Os complexos de treinamento eram enormes. Fort Irwin no Deserto de Mojave, Califórnia, onde fiz boa parte desse trabalho, tinha aproximadamente 2.600 quilômetros quadrados de campo de treinamento e o Marine Corp’s Air Ground em Twentynine Palms, Califórnia, tem um tamanho similar. Para se ter uma ideia, o estado de Rhode Island tem aproximadamente 2.675 quilômetros quadrados. E, sim, enquanto eu estava fotografando, eles usavam esses locais com frequência. A base, como um todo, estava em uso constante e observei que os vilarejos de simulação eram usados cerca de 50% do tempo. Claro, isso pode ter mudado agora, com o encerramento das guerras.

Salih, 2013.

Você também fotografou norte-americanos que se converteram ao Islã. Há uma ligação pessoal aí? Deve ser incrivelmente difícil para alguns convertidos (como você disse em sua declaração) cruzar a linha imaginária entre os opostos, supostamente diametrais, “muçulmano” e “americano”. Você ouviu alguma experiência particularmente impressionante de algum dos participantes?
Meu interesse em The Converts não veio de uma conexão pessoal direta com o assunto, já que não me converti ao Islã e, antes de embarcar nesse projeto, não conhecia pessoalmente nenhum convertido. Acho que a ideia do projeto veio da maneira como eu observava esses muçulmanos (ou pessoas que “parecem muçulmanas”, se é que isso existe) serem tratados nos Estados Unidos imediatamente depois do 11 de Setembro. Eu estava no começo dos meus 20 anos na época, e ver todo o preconceito e o ódio dirigidos aos muçulmanos realmente chamou minha atenção. Levei muito tempo para imaginar como lidar com essas ideias em meu trabalho e foi só depois de uma série de outras experiências que tive com muçulmanos, inclusive vivendo numa comunidade cristã/animista/muçulmana em Benim, que me senti preparada para abordar o tema.

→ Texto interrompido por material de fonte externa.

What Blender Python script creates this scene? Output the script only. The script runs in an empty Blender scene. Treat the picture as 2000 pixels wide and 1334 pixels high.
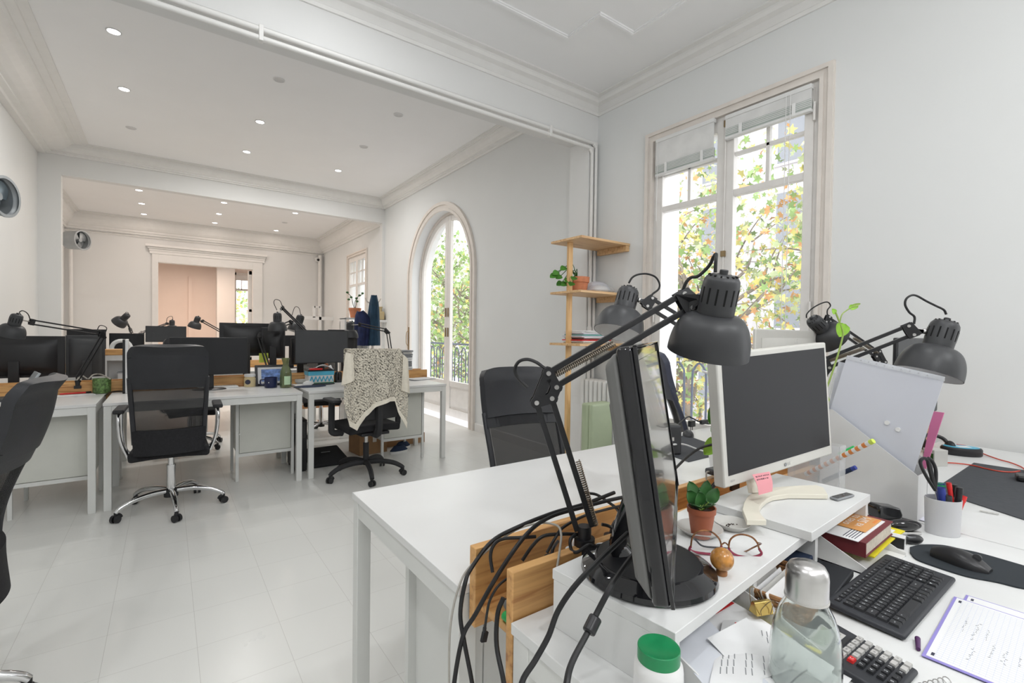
import bpy, bmesh, math, random
from math import sin, cos, pi, radians, sqrt, atan2
from mathutils import Vector, Matrix
V = Vector
random.seed(7)
C = bpy.context.scene.collection
SC = bpy.context.scene

# ---------------------------------------------------------------- camera
FPX = 932.6
YAW, PIT, ROL = radians(35.83), radians(-1.007), radians(.772)
H = 1.245
def _axes():
    cy, sy = cos(YAW), sin(YAW)
    f = V((sy, cy, 0)); r = V((cy, -sy, 0)); u = V((0, 0, 1))
    cp, sp = cos(PIT), sin(PIT)
    f2 = f * cp + u * sp; u2 = u * cp - f * sp
    cr, sr = cos(ROL), sin(ROL)
    return r * cr + u2 * sr, u2 * cr - r * sr, f2
AR, AU, AF = _axes()
CAM = V((0, 0, H))
cam = bpy.data.cameras.new('camera'); cam.sensor_width = 36; cam.lens = 36 * FPX / 2000
cam.clip_start = .02; cam.clip_end = 300
co = bpy.data.objects.new('camera', cam); C.objects.link(co); SC.camera = co
M = Matrix.Identity(4)
for i in range(3):
    M[i][0] = AR[i]; M[i][1] = AU[i]; M[i][2] = -AF[i]; M[i][3] = CAM[i]
co.matrix_world = M
# measured directions of the photograph turned into world points on a known plane
def ray(x, y): return AR * ((x - 1000) / FPX) - AU * ((y - 667) / FPX) + AF
def PZ(x, y, z): d = ray(x, y); return CAM + d * ((z - H) / d.z)
def PX(x, y, X): d = ray(x, y); return CAM + d * (X / d.x)
def PY(x, y, Y): d = ray(x, y); return CAM + d * (Y / d.y)
def PD(x, y, dep): return CAM + ray(x, y) * dep

# ---------------------------------------------------------------- world, view
w = bpy.data.worlds.new('overcast'); SC.world = w; w.use_nodes = True
nt = w.node_tree; nt.nodes.clear()
bg = nt.nodes.new('ShaderNodeBackground'); wo = nt.nodes.new('ShaderNodeOutputWorld')
bg.inputs[0].default_value = (.96, .975, 1, 1); bg.inputs[1].default_value = 2.7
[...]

Em termos de experiências dos participantes de meu projeto, sempre penso nas histórias de como os convertidos se relacionam com suas famílias. Sei de uma situação muito triste em que a família rejeitou completamente a filha depois que ela se converteu. Essa experiência foi muito dolorosa, porque ela ama sua família e quer manter laços com eles. Por outro lado, sei de uma família que, inicialmente, ficou chocada com a decisão da filha em se tornar muçulmana, mas que acabou aceitando ela e seu marido muçulmano. Agora, a mãe da garota sempre compra um peru halal (abatido conforme os preceitos islâmicos) no Dia de Ação de Graças. Assim, os membros muçulmanos da família também podem participar da refeição.

Nascida e criada em Chicago, Claire Beckett é bacharel em antropologia pela Kenyon College. Ela trabalhou como voluntária no Corpo da Paz em Benim, África Ocidental, e fez mestrado em fotografia no Mass College of Art. Ela é representada pela galeria Carroll and Sons em Boston.